Suffering Under the Skin.

Early rising this morning. My mind has wandered though a myriad of thoughts but as the earth moves to reveal the sun, my thoughts move to dwell for a long time on this verse: "Pure and lasting religion in the sight of God our Father means that we must care for orphans and widows  in their troubles, and refuse to let the world corrupt us." (James 1:27). This isn't a new thought for me. I witnessed the suffering of poverty when I spent 5 weeks in Managua, Nicaragua, but letting my senses linger on suffering is different than allowing it to touch my soul.

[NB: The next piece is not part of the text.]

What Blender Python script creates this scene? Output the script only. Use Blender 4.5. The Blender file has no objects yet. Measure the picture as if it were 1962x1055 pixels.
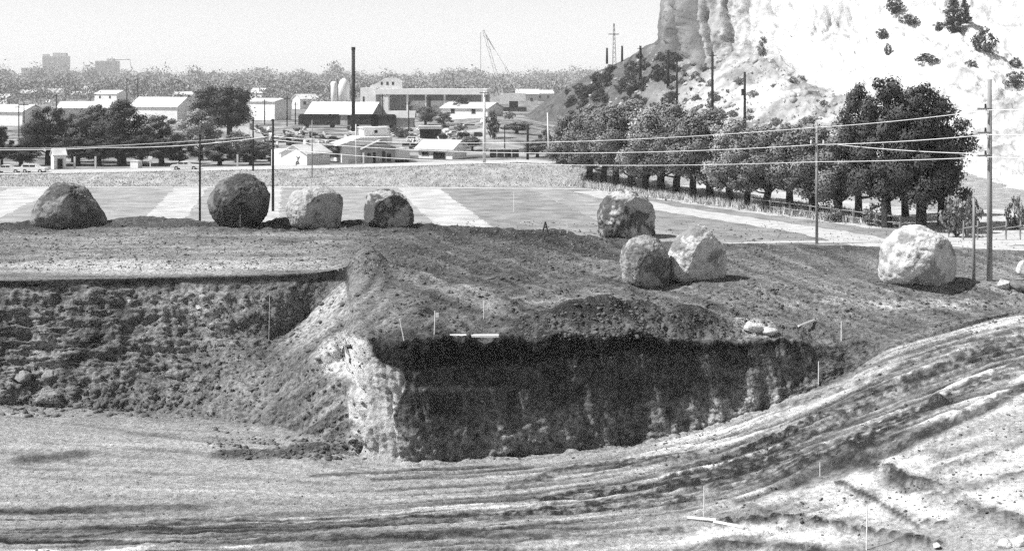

Today I reflect on the suffering of humanity, the cry of the fatherless, the hopelessness of the widow and my questions flow:
will I let suffering get under my skin to move me?
Will I let the Man of suffering, Christ Jesus, break my heart for those in need?
Will I wait while He, who wraps himself in light (ps 104:2), wraps me with the light of revelation of His heart for the orphan and widow?

I feel myself uncomfortable, shifting, eyes flitting to and fro rather than the steady gaze. Yet the sun draws my eyes - it's beauty, it's constancy, and the Son draws my heart - His beauty, His constancy. Jesus, the Man full of joy (Heb 1:9) and the Man of sorrows (Isa 53:3). The beautiful dichotomy that is so hard for us to understand, yet so crucial to the heart of the Christian life.

I feel the invitation, the offer to let His love move just a little bit nearer, enter just a little bit deeper. I pause, I hesitate and then I look into the eyes of the child and what I see is Him. Eyes water as I remember it's all an invitation. He beckons me, you, because knowing sorrows and being full of joy are part of the same whole and it's all about knowing Him anyway and if he loves them then I want to love them. Let the little children come to Him (Mt 19:14)! Let us be the invitation bearers for the King!

Sun has risen in the sky and fullness of light breaks forth.

Oh Jesus, break into our lives with the light of wisdom and revelation so that we may know you better (Eph 3:16).